The maze kept him in the game, it knew that he had faith which the minotaur could convert and feed upon. I wonder what, after all he's seen, the Doctor still believes in.
 

Herschel

Adventurer
He prefers to be called Stormageddon, Dark Lord of All. :)

Cute episode with the ending being the most interesting part with the set-up for next week. It could be tremendous or a colossal mess. When The Doctor said 'it's time to go' at the end it looks like he really meant 'it's time to go to the lake meeting after about 37 more minutes of screen time.' I'm curious to see how Moffat ties this one together but then another season/series will be in the books.
 

Pinotage

Explorer
He prefers to be called Stormageddon, Dark Lord of All. :)
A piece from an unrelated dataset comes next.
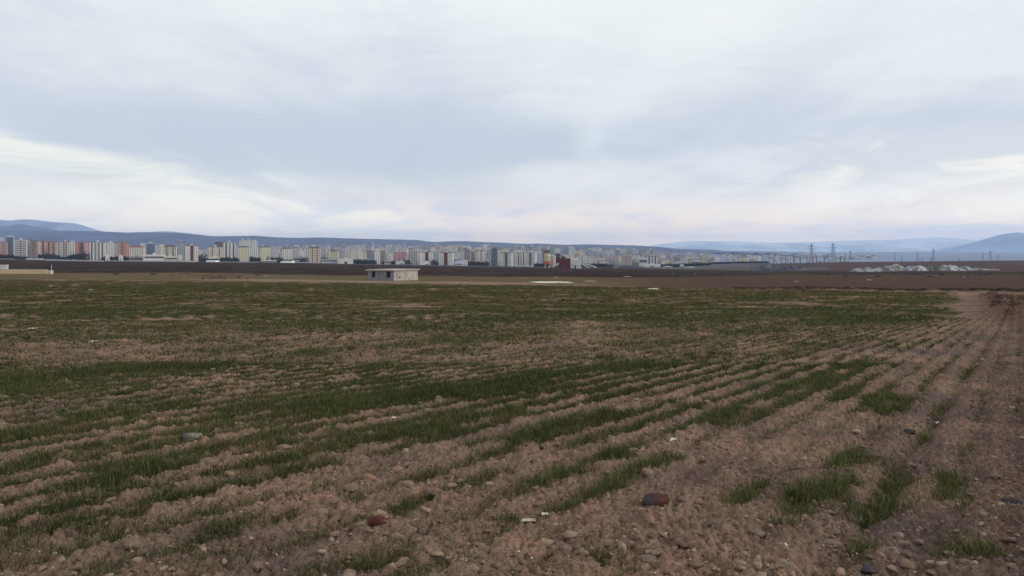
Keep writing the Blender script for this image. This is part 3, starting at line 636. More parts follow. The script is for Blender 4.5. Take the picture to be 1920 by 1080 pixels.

Cute episode with the ending being the most interesting part with the set-up for next week. It could be tremendous or a colossal mess. When The Doctor said 'it's time to go' at the end it looks like he really meant 'it's time to go to the lake meeting after about 37 more minutes of screen time.' I'm curious to see how Moffat ties this one together but then another season/series will be in the books.

But didn't the Impossible Astronaut say something that the Doctor at the lake who dies being several hundred years older? I don't see how the Doctor at this age can be going to the lake, unless they're mixing Doctor timelines and not telling us.

Pinotage
 

Morrus

Well, that was fun
Staff member
But didn't the Impossible Astronaut say something that the Doctor at the lake who dies being several hundred years older? I don't see how the Doctor at this age can be going to the lake, unless they're mixing Doctor timelines and not telling us.

Pinotage

The Cyberman episode was 200 years after the previous episode. He spent 200 years travelling around.